Justice Minister Andrew Little said the additional rule increases the threshold for a party to kick out one of its own MPs.

The other rules mirror the previous law. At least two-thirds of a party caucus would have to agree with the party leader to expel an MP, after written notice to the MP and a period of 21 working days for the MP to respond.

Little said the 2005 Supreme Court decision between the Act Party and former MP Donna Awatere Huata also was a reason to include the additional clause about party rule compliance.

The court ruled that Huata should be removed from Parliament and replaced by an Act list MP, rather than stay on as an independent.

Little said the court had made it clear that it did not want to have to make qualitative judgments on whether expulsion is justified, which could lead to interviewing MPs.

The court should instead be able to see "on-the-surface compliance" by looking at the party rules.

"They don't want to go beyond that. Putting in this added thing about compliance with the party rules is an extra, easy requirement for a court to look at, if there is a challenge to a decision."

A party-hopping law came in under the Labour-Alliance coalition in 2001, but had a sunset clause and expired in September 2005. It was re-introduced two months later as part of the Labour-NZ First confidence and supply agreement, but languished on the order paper until National won the 2008 election - when it was dropped altogether.

At the time, the Greens voted against it, with then-co-leader Rod Donald saying the bill was "anti-democratic and draconian".

"You've got to ask why people in Labour and NZ First think some of their MPs are going to desert their parties," Donald said.

The law required MPs who wanted to leave their party or were expelled, to resign from Parliament. It followed the case of Alamein Kopu, who left the Alliance in 1997 but stayed in Parliament and voted with National, and the public fracturing of NZ First, which lost nine MPs in 1998.

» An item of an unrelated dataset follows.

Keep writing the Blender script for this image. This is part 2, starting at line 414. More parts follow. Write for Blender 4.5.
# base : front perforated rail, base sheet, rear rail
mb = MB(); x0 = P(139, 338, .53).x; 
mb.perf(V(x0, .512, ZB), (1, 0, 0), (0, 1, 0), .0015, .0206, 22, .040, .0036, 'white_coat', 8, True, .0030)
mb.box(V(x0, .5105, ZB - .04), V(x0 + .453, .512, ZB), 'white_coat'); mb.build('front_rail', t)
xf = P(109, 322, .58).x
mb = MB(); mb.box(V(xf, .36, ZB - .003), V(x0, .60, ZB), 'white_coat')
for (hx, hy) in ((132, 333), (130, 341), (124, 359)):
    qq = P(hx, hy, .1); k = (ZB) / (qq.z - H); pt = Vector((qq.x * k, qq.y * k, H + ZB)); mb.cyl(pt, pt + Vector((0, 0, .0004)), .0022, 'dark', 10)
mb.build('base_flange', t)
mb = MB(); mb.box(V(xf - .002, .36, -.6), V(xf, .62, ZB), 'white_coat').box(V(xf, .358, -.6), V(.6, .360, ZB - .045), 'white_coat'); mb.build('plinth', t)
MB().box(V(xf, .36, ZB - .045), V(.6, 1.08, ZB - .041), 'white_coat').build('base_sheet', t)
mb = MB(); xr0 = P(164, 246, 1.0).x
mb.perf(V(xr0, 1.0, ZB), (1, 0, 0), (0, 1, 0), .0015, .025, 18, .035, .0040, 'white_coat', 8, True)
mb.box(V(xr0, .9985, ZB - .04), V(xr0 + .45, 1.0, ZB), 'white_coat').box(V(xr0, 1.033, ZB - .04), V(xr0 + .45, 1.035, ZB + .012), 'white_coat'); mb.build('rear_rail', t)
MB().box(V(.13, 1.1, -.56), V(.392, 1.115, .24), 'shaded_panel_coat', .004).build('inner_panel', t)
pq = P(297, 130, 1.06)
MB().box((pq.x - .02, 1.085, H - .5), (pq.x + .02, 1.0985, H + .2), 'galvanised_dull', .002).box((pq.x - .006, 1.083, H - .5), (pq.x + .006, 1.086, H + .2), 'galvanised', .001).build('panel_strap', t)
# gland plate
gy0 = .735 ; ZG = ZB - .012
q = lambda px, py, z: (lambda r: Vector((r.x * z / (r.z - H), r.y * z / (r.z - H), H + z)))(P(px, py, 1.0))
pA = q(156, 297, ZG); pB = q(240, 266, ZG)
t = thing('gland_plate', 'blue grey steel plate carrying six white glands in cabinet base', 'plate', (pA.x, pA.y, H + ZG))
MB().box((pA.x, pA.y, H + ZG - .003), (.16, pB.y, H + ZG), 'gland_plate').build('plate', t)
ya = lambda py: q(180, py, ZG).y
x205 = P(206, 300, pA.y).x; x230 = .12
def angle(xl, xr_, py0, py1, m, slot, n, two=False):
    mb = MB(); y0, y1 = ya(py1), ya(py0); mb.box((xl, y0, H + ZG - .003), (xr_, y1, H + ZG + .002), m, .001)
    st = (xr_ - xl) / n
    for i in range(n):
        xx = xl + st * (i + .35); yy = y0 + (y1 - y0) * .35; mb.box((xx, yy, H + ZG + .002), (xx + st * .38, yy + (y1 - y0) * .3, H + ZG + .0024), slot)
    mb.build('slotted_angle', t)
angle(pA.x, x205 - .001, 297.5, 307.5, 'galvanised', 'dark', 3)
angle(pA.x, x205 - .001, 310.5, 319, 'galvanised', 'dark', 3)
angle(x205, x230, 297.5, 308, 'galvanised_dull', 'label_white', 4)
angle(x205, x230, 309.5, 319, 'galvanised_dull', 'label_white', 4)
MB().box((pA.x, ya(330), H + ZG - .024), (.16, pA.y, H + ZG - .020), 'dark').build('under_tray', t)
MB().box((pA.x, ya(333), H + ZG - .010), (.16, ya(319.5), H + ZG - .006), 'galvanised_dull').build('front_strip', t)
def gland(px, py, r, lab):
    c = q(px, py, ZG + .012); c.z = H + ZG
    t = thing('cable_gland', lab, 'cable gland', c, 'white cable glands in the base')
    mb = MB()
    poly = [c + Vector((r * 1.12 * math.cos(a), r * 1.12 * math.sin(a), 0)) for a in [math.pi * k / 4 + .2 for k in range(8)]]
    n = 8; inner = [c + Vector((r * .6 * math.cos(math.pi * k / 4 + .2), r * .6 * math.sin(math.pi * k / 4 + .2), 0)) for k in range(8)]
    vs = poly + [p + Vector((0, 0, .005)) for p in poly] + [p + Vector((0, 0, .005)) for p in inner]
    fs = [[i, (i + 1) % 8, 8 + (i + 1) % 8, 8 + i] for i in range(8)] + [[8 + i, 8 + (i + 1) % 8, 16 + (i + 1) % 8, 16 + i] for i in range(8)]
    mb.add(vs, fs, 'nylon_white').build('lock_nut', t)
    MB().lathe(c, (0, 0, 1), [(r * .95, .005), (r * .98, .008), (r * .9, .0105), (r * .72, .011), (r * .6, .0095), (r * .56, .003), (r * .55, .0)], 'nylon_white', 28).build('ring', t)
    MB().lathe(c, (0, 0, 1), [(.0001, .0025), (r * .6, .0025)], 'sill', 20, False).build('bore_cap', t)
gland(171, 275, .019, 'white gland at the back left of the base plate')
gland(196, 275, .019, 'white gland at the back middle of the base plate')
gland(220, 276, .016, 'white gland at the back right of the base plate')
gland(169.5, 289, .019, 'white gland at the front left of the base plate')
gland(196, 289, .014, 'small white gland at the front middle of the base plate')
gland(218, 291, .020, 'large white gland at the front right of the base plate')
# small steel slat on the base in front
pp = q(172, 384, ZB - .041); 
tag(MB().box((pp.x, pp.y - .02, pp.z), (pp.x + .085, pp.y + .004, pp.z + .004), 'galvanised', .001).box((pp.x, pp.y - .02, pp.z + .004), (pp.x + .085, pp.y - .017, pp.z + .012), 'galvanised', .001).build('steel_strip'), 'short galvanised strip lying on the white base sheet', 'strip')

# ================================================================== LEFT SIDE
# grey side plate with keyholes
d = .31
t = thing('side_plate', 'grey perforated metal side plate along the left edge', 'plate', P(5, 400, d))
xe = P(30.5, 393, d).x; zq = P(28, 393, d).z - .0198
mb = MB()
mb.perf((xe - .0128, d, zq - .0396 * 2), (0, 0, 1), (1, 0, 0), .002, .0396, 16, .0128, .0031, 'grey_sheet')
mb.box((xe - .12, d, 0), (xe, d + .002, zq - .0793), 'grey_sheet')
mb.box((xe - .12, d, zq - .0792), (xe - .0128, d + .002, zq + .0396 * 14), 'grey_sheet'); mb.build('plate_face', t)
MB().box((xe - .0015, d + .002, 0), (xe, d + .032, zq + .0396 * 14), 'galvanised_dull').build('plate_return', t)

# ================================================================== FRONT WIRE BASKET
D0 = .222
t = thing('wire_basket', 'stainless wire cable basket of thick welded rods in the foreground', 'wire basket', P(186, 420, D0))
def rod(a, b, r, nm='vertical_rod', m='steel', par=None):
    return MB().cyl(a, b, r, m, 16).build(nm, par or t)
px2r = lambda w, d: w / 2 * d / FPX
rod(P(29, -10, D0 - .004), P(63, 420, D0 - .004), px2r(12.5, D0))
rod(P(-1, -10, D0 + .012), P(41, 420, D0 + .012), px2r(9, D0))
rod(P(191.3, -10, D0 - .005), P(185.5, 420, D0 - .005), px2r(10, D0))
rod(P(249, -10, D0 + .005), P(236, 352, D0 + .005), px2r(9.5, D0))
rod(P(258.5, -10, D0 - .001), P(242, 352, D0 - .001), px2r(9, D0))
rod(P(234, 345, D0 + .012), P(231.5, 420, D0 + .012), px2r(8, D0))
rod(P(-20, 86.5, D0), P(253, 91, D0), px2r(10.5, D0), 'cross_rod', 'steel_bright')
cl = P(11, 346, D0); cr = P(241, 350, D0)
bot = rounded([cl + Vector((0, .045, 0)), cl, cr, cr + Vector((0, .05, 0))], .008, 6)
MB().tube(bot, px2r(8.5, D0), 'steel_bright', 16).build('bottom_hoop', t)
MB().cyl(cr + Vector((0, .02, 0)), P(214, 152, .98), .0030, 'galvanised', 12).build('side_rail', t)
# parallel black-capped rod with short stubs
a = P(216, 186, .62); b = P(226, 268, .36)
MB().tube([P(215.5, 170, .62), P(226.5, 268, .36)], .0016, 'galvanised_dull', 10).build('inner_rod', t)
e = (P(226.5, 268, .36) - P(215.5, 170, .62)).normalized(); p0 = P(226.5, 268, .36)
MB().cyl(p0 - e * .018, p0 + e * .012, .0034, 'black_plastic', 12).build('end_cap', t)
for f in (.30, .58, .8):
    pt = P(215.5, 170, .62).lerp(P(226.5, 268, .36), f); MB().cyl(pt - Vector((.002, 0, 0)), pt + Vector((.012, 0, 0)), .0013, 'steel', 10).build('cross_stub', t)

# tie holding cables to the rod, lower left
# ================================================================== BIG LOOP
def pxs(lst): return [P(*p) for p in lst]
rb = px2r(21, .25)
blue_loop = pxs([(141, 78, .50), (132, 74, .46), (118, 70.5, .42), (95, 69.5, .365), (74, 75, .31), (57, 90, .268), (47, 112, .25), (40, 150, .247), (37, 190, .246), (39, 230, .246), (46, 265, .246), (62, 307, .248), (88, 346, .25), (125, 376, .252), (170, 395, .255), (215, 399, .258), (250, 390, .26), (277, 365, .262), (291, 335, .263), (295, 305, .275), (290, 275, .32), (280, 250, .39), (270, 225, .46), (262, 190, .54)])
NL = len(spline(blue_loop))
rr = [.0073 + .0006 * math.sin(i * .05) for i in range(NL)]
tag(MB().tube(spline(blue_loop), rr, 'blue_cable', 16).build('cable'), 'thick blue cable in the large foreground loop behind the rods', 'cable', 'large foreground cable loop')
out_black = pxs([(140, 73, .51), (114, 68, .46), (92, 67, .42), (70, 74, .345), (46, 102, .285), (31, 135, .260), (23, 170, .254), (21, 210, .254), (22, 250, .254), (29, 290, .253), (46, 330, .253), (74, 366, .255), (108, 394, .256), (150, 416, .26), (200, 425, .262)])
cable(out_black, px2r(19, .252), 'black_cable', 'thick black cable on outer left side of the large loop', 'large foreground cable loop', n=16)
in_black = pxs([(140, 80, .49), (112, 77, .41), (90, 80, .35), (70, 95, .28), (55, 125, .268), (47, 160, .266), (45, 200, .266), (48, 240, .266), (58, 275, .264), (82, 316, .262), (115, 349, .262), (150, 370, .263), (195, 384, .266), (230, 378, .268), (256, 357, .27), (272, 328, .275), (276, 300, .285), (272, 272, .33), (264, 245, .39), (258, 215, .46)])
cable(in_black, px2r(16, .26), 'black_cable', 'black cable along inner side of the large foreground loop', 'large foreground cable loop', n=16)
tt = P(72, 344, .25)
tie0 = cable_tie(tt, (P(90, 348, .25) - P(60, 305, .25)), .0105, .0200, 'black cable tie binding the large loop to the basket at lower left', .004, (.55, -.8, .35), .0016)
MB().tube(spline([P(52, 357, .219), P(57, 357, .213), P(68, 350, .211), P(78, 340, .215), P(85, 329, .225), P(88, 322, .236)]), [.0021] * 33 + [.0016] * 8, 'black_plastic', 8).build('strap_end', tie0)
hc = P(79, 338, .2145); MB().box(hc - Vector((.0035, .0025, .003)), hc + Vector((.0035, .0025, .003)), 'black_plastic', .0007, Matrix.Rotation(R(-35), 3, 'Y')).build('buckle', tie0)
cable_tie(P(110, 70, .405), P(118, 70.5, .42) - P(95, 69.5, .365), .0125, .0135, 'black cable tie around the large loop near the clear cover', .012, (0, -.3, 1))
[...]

Last month it was revealed that the Greens were considering asking for policy concessions ​in exchange for its support for a waka-jumping bill, but faced criticism from Labour and NZ First after the internal proposal was accidentally sent to media and made public.

Shaw later said that the Greens had ditched the horse-trading idea and would support the bill, though in its internal memo the Greens noted that doing so had the potential to upset its core party members.